8.8. Third Party Beneficiaries. There are no third-party beneficiaries under this Agreement.
8.9. Independent Contractors. The parties to this Agreement are independent contractors. There is no relationship of partnership, joint venture, employment, franchise or agency created hereby between the parties. Neither party will have the power to bind the other or incur obligations on the other party’s behalf without the other party’s prior written consent.
8.10. Export Control. Company agrees to comply with all export and import laws and regulations of the United States and other applicable jurisdictions. Without limiting the foregoing, (i) Company represents and warrants that it is not listed on any U.S. government list of prohibited or restricted parties or located in (or a national of) a country that is subject to a U.S. government embargo or that has been designated by the U.S. government as a “terrorist supporting” country, (ii) Company will not (and will not permit any third parties to) access or use Konnect SaaS Services in violation of any U.S. export embargo, prohibition or restriction, and (iii) Company will not submit to Konnect SaaS Services any information that is controlled under the U.S. International Traffic in Arms Regulations.
8.11. Federal Government End Use Provisions. Kong provides Konnect SaaS Services, including all related software and, to the extent applicable the Kong Technology, for ultimate federal government end use solely in accordance with the following: Government technical data and software rights related to Konnect SaaS Services include only those rights customarily provided to the public as defined in this Agreement. This customary commercial license is provided in accordance with FAR 12.211 (Technical Data) and FAR 12.212 (Software) and, for Department of Defense transactions, DFAR 252.227-7015 (Technical Data Commercial Items) and DFAR 227.7202-3 (Rights in Commercial Computer Software or Computer Software Documentation). If a government agency has a need for rights not granted under these terms, it must negotiate with Kong to determine if there are acceptable terms for granting those rights, and a mutually acceptable written addendum specifically granting those rights must be included in any applicable agreement.
8.12. Counterparts. This Agreement may be executed in counterparts, each of which will be deemed an original and all of which together will be considered one and the same agreement.
9. DEFINITIONS
“Account” means your account for access to Konnect SaaS Services.
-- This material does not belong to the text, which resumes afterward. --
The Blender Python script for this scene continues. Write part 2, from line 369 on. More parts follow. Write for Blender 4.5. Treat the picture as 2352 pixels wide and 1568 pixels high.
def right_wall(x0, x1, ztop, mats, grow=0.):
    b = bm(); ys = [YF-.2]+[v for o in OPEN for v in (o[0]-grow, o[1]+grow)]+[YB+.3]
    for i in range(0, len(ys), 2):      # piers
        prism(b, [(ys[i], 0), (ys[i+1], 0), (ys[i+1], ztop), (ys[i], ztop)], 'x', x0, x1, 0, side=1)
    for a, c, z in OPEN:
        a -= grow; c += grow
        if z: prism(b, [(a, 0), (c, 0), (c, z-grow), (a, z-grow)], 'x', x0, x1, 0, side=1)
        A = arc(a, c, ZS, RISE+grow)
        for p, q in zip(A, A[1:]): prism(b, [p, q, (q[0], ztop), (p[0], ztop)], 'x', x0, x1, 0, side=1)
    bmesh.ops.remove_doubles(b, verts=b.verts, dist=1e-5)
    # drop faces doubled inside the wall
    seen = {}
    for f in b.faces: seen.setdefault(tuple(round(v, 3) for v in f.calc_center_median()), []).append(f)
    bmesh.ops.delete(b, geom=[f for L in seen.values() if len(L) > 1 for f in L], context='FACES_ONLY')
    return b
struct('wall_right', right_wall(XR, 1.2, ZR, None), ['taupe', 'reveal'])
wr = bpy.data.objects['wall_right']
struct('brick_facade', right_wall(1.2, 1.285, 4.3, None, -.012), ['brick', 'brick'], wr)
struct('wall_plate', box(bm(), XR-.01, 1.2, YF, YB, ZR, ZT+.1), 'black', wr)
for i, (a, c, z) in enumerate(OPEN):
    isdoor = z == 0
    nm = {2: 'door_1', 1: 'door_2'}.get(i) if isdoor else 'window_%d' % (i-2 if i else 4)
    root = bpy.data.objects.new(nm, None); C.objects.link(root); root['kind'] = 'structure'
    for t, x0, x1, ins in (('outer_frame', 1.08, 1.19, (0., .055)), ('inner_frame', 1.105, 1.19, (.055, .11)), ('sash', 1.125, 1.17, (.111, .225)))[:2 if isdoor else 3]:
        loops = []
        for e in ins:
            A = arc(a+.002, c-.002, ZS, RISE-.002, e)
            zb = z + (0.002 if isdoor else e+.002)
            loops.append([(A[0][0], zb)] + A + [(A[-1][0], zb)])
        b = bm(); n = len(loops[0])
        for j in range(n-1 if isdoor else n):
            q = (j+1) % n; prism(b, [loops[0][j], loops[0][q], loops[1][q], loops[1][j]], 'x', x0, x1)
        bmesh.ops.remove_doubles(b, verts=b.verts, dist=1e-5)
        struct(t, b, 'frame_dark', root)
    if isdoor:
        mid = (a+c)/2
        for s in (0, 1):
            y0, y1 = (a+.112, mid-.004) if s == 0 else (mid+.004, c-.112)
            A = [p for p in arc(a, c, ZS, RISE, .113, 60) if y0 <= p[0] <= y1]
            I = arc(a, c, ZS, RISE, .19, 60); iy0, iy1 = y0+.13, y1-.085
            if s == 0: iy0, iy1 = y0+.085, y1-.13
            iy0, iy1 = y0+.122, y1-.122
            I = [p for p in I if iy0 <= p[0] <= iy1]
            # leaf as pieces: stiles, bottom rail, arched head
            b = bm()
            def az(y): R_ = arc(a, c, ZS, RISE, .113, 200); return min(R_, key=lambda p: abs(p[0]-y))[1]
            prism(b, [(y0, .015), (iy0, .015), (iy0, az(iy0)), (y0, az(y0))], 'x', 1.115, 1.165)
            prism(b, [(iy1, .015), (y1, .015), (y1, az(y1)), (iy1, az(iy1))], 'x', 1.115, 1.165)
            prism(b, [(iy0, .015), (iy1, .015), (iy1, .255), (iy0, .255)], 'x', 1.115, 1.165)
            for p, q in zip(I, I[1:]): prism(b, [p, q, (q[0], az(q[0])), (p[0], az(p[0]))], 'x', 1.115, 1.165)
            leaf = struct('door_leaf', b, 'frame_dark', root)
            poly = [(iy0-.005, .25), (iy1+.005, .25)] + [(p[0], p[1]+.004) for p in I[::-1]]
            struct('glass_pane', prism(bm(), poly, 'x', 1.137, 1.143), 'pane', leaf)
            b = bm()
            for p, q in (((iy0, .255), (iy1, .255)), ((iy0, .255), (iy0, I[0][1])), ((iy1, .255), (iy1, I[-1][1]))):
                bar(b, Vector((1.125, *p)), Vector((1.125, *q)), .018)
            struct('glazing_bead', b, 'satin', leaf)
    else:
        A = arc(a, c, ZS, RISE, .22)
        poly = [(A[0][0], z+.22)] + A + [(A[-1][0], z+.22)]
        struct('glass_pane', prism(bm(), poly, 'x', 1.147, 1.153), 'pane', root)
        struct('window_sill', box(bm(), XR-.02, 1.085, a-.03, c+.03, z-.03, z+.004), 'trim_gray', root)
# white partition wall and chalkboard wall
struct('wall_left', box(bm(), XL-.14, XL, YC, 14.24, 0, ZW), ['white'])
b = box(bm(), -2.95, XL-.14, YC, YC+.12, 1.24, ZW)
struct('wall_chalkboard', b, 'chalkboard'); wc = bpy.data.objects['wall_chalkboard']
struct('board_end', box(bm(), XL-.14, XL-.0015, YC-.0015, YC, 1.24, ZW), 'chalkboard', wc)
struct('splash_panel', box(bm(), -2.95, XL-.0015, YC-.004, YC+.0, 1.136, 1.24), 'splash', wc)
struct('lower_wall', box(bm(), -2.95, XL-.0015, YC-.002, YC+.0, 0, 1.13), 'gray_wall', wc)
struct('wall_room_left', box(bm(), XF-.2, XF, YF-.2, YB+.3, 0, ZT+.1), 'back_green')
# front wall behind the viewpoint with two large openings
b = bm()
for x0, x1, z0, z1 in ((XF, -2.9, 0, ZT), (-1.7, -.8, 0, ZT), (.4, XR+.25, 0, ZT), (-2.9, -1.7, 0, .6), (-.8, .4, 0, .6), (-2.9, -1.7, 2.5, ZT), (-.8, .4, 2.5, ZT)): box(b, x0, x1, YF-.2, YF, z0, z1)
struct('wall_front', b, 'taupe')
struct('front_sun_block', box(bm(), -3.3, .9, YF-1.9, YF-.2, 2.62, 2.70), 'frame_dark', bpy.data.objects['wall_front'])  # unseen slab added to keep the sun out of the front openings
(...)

“Affiliate” means an entity that, directly or indirectly, owns or controls, is owned or is controlled by, or is under common ownership or control with a party. As used herein, “control” means the power to direct the management or affairs of an entity and “ownership” means the beneficial ownership of more than 50% of the voting equity securities or other equivalent voting interests of an entity.
“Authorized User” means the persons designated and granted access to Konnect SaaS Services by Company.
“Confidential Information” will mean all information that is identified as confidential at the time of disclosure by the Disclosing Party or should be reasonably known by the Receiving Party to be confidential or proprietary due to the nature of the information disclosed and the circumstances surrounding the disclosure. All Company Information will be deemed Confidential Information of Company without any marking or further designation. All Kong Technology and the terms and conditions of this Agreement will be deemed Confidential Information of Kong without any marking or further designation. Confidential Information will not include information that the Receiving Party can demonstrate: (i) was rightfully in its possession or known to it prior to receipt of the Confidential Information; (ii) is or has become public knowledge through no fault of the Receiving Party; (iii) is rightfully obtained by the Receiving Party from a third party without breach of any confidentiality obligation; or (iv) is independently developed by employees of the Receiving Party who had no access to such information.
“Contractor” means the independent contractors and consultants permitted by Company to serve as Authorized Users of Konnect SaaS Services.
“Company Configuration Data” means data for the configuration of your Konnect Runtime through the Konnect SaaS Services.
“Company Information” is defined in Section 3.1 (Rights in Company Information).
“Company Network Environment” means the Company-controlled network on which Company deploys and operates the Konnect Runtime. This network may include your own servers, servers of third parties (such as Amazon Web Services, Microsoft Azure or Google Cloud) or some combination of them.
“Disclosing Party” is defined in Section 5 (Confidentiality).
“Documentation” means Kong’s technical documentation and usage guides for Konnect SaaS Services.
“Feedback” is defined in Section 2.1 (Kong Technology).
“Konnect Platform” means Kong’s end-to-end Service connectivity platform for the configuration, deployment, management and securing of Services. Based on the subscription level and deployment choices by the Company, the Konnect Platform may be entirely self-hosted and self-managed by the Company within the Company Network Environment, or a hybrid model where the Company may choose to use Konnect SaaS Services to control Konnect Runtimes within the Company Network Environment.
“Konnect Runtime” means the Kong Gateway Enterprise, Kong’s proprietary API gateway, version 2.3 and later.
“Konnect SaaS Services” means the instances of the Kong Konnect software-as-a-service made available under this Agreement.
“Kong Technology” is defined in Section 2.1 (Kong Technology).
“Receiving Party” is defined in Section 5 (Confidentiality).
“Service” means an API (application programming interface) for a discrete unit of programmatic functionality that is exposed for remote consumption and managed through the Konnect Platform. Examples of Services include a data transformation microservice or a billing API.
“Trial Period” means the period during which Kong grants access to Company to the Konnect SaaS Services under this Agreement, as set out in Section 1.2 of this Agreement.
“Usage Data” means query logs, and any data (other than Company Information) relating to the operation, support and/or about your use of Konnect SaaS Services and the Konnect Platform.